Dataset items
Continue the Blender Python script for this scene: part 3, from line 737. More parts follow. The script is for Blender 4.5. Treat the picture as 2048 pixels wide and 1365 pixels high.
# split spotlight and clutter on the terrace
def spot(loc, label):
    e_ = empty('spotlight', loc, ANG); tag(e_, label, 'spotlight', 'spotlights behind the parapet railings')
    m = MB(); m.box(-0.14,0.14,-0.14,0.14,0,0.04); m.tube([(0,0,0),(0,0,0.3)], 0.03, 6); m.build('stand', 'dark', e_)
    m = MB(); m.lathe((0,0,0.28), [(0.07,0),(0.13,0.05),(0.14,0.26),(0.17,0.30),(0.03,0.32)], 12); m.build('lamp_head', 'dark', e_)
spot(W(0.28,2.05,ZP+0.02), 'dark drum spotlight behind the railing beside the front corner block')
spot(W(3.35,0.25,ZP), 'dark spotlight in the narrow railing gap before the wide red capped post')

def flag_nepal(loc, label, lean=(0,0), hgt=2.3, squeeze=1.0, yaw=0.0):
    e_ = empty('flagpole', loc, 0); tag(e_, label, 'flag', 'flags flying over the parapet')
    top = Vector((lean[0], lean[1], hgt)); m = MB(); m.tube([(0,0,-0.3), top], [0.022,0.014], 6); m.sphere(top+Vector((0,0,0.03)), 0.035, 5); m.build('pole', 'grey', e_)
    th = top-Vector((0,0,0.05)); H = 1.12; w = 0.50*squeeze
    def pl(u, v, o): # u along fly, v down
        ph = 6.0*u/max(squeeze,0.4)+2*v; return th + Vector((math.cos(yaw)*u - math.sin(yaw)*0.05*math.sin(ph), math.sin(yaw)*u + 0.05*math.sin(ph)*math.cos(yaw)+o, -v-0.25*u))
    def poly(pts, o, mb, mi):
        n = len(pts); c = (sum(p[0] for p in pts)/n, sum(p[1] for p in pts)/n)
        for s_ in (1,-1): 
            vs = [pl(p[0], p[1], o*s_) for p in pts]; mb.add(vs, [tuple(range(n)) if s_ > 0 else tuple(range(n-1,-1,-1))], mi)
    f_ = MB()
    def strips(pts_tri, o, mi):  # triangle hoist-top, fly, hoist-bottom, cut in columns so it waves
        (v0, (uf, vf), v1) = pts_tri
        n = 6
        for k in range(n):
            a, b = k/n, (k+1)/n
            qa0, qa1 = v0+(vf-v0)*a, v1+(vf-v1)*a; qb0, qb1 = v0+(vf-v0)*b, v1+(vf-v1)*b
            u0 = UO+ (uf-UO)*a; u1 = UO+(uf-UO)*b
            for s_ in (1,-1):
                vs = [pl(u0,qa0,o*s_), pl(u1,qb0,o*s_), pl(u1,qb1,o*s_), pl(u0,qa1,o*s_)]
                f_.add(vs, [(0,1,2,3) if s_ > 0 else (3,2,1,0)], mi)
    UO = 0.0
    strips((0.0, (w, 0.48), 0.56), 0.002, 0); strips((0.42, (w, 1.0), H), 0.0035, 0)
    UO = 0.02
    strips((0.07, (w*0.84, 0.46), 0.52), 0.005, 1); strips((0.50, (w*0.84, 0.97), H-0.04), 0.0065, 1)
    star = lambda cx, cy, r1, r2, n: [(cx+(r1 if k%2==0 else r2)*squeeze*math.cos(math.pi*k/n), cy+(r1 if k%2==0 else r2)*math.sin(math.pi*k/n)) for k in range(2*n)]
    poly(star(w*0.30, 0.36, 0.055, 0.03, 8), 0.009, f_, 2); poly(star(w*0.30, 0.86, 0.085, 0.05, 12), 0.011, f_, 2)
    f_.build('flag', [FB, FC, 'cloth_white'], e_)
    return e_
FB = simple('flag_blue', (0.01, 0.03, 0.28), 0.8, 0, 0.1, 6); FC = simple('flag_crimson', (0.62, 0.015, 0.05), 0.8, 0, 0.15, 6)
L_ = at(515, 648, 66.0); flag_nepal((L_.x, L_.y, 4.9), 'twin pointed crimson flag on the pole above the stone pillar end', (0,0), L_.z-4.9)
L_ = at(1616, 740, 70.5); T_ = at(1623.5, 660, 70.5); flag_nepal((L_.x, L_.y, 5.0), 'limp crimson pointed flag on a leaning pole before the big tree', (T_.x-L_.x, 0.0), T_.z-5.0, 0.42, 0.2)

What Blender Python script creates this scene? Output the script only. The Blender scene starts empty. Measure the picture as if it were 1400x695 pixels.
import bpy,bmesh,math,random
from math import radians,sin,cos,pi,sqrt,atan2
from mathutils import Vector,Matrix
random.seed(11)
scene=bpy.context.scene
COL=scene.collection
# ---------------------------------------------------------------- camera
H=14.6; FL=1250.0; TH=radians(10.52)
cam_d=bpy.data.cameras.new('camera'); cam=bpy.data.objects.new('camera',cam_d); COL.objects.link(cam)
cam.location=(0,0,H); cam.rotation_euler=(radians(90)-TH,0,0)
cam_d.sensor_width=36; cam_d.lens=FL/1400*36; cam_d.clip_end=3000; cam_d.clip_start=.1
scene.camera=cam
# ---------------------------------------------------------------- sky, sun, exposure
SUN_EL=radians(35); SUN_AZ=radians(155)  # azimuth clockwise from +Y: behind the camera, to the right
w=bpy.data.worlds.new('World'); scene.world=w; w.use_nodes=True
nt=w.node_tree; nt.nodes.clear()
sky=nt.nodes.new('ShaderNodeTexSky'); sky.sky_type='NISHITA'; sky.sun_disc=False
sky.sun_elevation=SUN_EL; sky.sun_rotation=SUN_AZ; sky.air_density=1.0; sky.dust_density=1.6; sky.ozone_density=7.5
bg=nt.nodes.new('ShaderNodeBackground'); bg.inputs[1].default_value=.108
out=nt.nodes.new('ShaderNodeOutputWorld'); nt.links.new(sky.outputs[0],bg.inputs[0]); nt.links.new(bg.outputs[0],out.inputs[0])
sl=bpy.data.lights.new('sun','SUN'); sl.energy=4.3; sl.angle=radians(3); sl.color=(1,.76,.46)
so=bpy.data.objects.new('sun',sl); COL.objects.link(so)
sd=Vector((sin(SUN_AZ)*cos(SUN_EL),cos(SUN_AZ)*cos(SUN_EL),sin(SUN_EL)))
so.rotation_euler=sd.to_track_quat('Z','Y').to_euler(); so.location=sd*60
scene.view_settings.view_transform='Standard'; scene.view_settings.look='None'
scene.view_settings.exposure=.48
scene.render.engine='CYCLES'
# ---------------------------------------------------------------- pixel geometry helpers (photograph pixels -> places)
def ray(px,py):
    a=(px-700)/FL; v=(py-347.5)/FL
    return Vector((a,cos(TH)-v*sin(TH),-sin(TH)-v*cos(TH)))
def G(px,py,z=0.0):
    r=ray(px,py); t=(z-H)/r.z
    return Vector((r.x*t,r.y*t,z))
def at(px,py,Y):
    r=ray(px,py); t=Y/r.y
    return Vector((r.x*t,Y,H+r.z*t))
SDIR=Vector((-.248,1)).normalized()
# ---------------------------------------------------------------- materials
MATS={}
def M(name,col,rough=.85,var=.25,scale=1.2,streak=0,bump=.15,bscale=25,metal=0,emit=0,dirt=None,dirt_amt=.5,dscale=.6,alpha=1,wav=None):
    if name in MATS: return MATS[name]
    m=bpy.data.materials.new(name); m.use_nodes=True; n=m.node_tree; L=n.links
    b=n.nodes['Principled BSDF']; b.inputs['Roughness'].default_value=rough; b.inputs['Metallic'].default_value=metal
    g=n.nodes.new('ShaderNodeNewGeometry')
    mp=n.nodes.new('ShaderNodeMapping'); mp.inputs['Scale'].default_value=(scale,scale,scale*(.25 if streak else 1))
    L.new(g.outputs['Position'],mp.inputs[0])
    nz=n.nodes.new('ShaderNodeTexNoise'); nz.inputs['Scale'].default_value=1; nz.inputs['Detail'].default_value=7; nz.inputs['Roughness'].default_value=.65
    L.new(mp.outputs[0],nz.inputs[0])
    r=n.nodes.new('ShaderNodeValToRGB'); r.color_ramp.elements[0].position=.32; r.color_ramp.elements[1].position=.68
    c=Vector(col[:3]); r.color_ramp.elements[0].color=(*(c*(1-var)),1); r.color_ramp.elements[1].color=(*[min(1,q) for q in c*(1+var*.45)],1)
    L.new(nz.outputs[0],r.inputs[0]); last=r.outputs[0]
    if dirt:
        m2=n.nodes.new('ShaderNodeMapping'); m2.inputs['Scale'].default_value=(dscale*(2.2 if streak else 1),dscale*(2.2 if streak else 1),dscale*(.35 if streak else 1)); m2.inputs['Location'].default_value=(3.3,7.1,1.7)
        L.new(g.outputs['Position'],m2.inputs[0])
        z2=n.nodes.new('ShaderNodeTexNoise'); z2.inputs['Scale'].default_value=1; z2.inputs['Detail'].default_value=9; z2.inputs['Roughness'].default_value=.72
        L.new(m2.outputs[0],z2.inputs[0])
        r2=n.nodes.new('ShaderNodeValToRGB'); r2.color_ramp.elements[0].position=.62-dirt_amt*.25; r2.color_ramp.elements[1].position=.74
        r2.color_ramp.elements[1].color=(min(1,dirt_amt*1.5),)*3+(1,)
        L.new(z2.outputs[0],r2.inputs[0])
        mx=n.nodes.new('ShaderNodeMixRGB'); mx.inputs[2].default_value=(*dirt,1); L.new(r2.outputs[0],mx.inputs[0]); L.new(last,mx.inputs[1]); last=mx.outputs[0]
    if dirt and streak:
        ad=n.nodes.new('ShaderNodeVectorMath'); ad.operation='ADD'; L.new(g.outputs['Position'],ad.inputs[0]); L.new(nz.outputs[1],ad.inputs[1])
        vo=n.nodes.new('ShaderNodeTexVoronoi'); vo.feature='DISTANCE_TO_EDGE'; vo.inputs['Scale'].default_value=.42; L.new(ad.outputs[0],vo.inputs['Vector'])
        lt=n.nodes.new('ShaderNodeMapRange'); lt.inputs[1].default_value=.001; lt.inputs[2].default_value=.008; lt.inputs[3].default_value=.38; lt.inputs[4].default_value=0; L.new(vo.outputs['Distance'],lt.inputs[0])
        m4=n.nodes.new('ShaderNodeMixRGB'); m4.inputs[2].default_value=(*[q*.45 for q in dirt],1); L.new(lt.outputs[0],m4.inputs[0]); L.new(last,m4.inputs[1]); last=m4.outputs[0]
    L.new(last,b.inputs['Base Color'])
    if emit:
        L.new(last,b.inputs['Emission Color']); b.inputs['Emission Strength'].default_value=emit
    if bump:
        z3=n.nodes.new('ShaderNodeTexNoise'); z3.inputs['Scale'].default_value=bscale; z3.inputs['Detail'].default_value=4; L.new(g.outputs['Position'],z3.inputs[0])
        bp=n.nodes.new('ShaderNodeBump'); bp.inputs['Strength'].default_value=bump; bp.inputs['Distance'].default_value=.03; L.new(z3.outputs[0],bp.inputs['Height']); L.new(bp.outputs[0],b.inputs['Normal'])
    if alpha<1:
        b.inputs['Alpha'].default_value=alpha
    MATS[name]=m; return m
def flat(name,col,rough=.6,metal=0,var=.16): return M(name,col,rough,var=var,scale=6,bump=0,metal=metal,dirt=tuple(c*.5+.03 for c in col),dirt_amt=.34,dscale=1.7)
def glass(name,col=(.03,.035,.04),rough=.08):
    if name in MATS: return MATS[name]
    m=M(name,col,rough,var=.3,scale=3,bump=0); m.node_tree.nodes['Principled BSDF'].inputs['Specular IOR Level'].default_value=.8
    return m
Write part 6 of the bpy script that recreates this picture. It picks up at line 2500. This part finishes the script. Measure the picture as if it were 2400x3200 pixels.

-- Exercise brief --
Copy exactly the lines that run from the first line of the data to the line containing "spot(W(3.35,0.25,ZP), 'dark spotlight", please, with both ends included and nothing else.

-- Complete output --
Continue the Blender Python script for this scene: part 3, from line 737. More parts follow. The script is for Blender 4.5. Treat the picture as 2048 pixels wide and 1365 pixels high.
# split spotlight and clutter on the terrace
def spot(loc, label):
    e_ = empty('spotlight', loc, ANG); tag(e_, label, 'spotlight', 'spotlights behind the parapet railings')
    m = MB(); m.box(-0.14,0.14,-0.14,0.14,0,0.04); m.tube([(0,0,0),(0,0,0.3)], 0.03, 6); m.build('stand', 'dark', e_)
    m = MB(); m.lathe((0,0,0.28), [(0.07,0),(0.13,0.05),(0.14,0.26),(0.17,0.30),(0.03,0.32)], 12); m.build('lamp_head', 'dark', e_)
spot(W(0.28,2.05,ZP+0.02), 'dark drum spotlight behind the railing beside the front corner block')
spot(W(3.35,0.25,ZP), 'dark spotlight in the narrow railing gap before the wide red capped post')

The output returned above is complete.